Abstract

Semi-supervised crowd counting (SSCC) aims to learn a crowd counting model with limited labeled images and a large number of unlabeled images. Previous works leverage unlabeled images by pseudo-labeling and spatial consistency regularization paradigms, which frequently adopt teacher-student frameworks. However, their performances are readily degraded due to the inconsistent and unreliable pseudo density map in complex crowd scenes. Here, we argue that the SSCC performance can be significantly improved by reducing the over-fitting of the incorrect pseudo labels, and a novel spatial-temporal consistency framework, named STC-Crowd, is proposed. Under different spatial perturbations, spatial consistency enables the counting model to output consistent predictions for the same crowd image.
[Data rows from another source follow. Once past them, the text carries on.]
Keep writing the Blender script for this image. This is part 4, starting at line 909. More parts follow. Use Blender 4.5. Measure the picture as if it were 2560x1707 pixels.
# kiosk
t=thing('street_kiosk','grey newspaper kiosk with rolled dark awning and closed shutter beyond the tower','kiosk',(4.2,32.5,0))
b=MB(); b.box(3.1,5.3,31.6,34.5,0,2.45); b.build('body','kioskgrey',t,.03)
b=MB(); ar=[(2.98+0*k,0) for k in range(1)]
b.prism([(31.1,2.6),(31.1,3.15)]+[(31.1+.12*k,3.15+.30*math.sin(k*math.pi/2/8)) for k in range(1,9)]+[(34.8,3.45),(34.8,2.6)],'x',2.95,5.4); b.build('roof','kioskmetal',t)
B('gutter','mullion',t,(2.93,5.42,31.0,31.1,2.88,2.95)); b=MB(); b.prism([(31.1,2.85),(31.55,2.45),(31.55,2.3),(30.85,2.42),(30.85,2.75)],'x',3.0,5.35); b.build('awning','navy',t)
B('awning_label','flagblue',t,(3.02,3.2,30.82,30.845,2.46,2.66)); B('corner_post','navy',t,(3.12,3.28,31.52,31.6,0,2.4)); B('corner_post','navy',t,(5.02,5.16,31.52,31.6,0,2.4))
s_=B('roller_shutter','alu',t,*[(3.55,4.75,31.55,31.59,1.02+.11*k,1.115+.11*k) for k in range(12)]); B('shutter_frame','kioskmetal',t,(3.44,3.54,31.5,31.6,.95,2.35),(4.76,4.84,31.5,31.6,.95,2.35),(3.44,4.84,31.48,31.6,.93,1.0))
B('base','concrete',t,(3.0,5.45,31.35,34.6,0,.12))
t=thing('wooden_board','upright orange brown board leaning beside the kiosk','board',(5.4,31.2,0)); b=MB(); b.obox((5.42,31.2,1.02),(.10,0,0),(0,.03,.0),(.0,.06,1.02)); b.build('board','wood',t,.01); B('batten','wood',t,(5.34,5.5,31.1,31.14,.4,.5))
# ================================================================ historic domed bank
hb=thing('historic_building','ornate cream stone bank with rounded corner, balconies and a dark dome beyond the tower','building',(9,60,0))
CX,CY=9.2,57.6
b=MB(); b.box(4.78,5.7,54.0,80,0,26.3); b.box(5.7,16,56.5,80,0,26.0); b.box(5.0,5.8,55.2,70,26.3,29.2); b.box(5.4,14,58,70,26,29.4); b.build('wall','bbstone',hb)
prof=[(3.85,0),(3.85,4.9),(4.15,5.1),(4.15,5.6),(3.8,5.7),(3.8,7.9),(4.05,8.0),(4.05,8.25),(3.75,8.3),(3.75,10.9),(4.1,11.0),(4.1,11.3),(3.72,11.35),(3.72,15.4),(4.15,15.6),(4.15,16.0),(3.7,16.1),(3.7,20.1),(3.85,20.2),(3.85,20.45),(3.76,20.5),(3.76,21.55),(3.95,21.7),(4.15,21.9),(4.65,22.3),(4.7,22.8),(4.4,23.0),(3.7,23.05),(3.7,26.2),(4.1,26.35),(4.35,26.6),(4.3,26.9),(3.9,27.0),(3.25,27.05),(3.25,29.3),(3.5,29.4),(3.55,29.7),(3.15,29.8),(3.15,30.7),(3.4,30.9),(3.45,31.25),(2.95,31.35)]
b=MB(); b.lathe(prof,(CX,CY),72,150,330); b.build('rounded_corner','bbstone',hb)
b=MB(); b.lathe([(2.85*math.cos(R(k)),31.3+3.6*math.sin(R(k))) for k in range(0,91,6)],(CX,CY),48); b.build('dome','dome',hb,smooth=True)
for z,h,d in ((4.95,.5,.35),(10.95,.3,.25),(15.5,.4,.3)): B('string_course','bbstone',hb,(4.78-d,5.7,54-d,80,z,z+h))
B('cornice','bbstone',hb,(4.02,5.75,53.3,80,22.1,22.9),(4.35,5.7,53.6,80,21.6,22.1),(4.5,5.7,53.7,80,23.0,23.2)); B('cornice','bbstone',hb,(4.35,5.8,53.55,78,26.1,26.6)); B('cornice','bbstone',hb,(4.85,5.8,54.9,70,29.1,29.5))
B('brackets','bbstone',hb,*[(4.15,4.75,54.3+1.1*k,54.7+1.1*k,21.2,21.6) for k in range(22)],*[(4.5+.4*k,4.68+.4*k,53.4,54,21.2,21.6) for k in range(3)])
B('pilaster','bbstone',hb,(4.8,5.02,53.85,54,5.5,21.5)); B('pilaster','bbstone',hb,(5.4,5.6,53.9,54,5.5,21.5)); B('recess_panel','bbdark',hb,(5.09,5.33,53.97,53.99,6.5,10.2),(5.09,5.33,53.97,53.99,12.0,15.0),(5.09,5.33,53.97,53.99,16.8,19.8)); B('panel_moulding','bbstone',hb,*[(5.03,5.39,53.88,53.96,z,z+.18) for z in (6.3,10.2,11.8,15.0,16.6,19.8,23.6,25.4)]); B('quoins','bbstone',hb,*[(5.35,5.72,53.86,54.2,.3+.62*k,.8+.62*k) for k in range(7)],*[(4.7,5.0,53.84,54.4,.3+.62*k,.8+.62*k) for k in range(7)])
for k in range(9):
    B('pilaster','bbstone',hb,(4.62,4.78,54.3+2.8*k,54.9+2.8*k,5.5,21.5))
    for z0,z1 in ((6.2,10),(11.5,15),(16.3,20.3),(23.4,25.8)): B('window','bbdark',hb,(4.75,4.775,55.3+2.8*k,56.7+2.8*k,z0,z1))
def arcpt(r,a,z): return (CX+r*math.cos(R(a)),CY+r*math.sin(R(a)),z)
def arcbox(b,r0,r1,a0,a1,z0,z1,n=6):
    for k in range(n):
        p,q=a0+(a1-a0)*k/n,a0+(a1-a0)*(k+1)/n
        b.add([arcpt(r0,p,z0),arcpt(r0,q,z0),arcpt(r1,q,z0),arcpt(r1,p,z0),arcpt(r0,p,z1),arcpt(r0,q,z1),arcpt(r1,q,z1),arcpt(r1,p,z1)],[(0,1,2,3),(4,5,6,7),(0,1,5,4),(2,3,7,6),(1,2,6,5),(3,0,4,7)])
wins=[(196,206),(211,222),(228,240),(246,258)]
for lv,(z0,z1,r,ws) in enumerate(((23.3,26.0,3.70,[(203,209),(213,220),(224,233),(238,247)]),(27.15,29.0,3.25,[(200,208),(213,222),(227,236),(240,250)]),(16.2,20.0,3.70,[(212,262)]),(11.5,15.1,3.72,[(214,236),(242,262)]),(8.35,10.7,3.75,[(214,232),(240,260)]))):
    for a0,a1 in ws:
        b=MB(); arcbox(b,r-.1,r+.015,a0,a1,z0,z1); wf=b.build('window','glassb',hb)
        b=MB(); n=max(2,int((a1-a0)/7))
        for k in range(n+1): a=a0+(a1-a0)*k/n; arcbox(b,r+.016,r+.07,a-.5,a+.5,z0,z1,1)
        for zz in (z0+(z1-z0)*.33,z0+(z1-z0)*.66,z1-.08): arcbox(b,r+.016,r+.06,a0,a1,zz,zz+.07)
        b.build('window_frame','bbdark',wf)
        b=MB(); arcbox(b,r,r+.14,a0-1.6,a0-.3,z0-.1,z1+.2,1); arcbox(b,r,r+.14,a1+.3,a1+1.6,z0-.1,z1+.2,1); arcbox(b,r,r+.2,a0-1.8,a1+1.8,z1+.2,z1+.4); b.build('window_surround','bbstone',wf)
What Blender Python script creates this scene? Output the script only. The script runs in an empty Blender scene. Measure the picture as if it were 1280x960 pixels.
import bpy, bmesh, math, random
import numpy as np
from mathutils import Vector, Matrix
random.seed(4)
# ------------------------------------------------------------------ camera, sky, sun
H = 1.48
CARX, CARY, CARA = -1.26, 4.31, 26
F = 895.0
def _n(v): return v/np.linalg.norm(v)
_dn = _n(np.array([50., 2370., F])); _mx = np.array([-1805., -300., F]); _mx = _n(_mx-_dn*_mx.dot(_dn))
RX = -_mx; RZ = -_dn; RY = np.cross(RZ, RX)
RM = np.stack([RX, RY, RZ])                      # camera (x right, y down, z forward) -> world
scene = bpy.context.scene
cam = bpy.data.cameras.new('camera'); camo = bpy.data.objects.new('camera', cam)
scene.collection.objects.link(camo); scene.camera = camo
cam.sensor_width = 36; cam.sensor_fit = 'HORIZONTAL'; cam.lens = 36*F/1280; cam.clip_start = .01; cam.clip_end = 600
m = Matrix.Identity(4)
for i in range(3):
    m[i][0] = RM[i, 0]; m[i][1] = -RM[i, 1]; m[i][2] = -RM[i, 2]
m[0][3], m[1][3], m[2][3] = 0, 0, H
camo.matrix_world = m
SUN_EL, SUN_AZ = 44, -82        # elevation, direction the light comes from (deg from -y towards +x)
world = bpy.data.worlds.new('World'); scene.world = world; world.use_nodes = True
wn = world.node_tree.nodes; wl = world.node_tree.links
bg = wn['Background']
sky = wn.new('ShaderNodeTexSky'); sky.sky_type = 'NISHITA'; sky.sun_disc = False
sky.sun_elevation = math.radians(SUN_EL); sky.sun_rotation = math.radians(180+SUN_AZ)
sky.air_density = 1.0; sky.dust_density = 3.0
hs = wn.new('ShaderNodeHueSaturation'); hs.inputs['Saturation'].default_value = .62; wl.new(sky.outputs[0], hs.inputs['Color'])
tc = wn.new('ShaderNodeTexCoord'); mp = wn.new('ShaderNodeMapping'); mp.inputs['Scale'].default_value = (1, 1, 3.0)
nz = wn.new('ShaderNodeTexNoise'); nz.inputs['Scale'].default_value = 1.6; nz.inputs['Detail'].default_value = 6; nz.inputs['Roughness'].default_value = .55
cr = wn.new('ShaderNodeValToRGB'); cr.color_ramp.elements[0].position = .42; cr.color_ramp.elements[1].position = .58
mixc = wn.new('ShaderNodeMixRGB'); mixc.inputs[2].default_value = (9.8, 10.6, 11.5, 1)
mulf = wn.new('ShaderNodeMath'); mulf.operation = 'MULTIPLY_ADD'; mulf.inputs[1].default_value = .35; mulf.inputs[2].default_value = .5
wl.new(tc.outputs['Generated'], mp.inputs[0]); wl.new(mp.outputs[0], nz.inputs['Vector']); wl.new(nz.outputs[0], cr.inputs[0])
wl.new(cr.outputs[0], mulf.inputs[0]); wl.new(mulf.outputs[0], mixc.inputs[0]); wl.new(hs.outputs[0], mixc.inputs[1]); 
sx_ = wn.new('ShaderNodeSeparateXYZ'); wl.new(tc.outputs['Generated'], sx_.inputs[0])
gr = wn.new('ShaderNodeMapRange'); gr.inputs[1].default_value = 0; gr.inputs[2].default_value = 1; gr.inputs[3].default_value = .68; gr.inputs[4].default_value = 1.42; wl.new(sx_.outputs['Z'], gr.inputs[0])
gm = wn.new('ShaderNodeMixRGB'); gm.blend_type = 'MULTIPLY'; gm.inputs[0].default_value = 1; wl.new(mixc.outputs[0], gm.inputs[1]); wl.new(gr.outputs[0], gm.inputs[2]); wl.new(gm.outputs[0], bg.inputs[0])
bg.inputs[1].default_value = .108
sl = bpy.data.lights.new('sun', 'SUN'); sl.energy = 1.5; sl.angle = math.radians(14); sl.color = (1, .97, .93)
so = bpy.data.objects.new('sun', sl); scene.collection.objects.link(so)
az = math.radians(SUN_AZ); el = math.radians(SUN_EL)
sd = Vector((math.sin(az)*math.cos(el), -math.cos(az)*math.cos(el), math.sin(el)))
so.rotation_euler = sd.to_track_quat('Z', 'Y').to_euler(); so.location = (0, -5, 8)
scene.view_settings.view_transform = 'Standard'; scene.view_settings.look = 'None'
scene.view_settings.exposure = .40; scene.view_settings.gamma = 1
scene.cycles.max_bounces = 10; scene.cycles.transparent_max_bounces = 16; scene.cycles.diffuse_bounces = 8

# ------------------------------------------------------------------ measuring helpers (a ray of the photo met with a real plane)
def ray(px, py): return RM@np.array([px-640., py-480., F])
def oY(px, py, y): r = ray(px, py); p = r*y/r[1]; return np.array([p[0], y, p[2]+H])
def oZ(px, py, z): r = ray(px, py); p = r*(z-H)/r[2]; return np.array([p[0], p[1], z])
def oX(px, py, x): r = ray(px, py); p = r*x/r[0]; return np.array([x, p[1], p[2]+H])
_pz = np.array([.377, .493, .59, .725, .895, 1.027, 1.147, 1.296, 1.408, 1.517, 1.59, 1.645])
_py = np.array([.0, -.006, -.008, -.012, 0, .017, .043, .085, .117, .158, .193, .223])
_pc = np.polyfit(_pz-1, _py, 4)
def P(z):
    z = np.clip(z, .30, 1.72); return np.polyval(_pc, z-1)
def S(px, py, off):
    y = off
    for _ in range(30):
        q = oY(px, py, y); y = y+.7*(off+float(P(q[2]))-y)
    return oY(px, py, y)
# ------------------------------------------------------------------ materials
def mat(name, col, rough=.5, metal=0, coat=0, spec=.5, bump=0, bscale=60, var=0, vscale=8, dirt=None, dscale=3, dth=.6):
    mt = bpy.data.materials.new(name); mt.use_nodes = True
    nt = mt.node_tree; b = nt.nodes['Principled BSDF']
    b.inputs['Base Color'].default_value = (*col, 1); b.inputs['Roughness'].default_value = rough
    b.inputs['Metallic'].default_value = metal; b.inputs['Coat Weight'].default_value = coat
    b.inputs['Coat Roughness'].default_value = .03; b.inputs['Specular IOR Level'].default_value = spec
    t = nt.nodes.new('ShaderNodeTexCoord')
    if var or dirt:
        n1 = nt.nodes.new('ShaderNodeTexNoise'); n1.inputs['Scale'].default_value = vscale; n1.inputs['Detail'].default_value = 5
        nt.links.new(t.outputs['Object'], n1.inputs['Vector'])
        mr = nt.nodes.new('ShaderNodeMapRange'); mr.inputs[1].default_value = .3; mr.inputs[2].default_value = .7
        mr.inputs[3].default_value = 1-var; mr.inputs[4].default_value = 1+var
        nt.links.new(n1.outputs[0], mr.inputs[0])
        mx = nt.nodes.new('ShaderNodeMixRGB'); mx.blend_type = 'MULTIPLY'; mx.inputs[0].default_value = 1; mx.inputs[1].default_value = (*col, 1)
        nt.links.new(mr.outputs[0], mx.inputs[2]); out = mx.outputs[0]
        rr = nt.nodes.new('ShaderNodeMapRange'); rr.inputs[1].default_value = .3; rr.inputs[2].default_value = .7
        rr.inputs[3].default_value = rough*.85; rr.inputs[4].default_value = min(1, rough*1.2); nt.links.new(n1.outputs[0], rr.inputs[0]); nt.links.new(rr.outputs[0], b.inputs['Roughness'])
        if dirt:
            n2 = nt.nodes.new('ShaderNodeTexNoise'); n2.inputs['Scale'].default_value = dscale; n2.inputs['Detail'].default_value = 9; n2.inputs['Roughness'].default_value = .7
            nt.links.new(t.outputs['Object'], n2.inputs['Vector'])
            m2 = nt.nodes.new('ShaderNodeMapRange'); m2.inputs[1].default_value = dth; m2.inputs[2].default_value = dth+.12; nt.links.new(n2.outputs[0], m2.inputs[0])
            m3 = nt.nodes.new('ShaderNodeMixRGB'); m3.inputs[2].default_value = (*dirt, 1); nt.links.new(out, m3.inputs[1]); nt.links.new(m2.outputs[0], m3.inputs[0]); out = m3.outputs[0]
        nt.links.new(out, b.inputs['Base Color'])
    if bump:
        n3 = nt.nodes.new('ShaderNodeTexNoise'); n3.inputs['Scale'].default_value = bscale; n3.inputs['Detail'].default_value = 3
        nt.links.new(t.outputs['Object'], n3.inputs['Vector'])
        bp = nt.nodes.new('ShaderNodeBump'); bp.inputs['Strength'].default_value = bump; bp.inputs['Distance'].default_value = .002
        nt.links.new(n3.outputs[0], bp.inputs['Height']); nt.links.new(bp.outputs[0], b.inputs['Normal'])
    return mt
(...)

Temporal consistency generates similar feature embedding over adjacent training stages, alleviating the inconsistent issues of pseudo density maps generated for the same image over time. To store the temporal feature embedding of different density levels for temporal consistency, a dynamic temporal knowledge memory (DTKM) is deliberately designed, and considerably reduces the storage cost. Besides, a pseudo-label filter (PLF) mechanism is used to alleviate the negative impact of incorrect pseudo density maps, by reducing the supervision weights of unreliable pseudo labels with high uncertainty. Extensive experiments on four benchmark datasets show that our method obtains competent performance against leading SSCC methods, and especially works better on limited labeled images.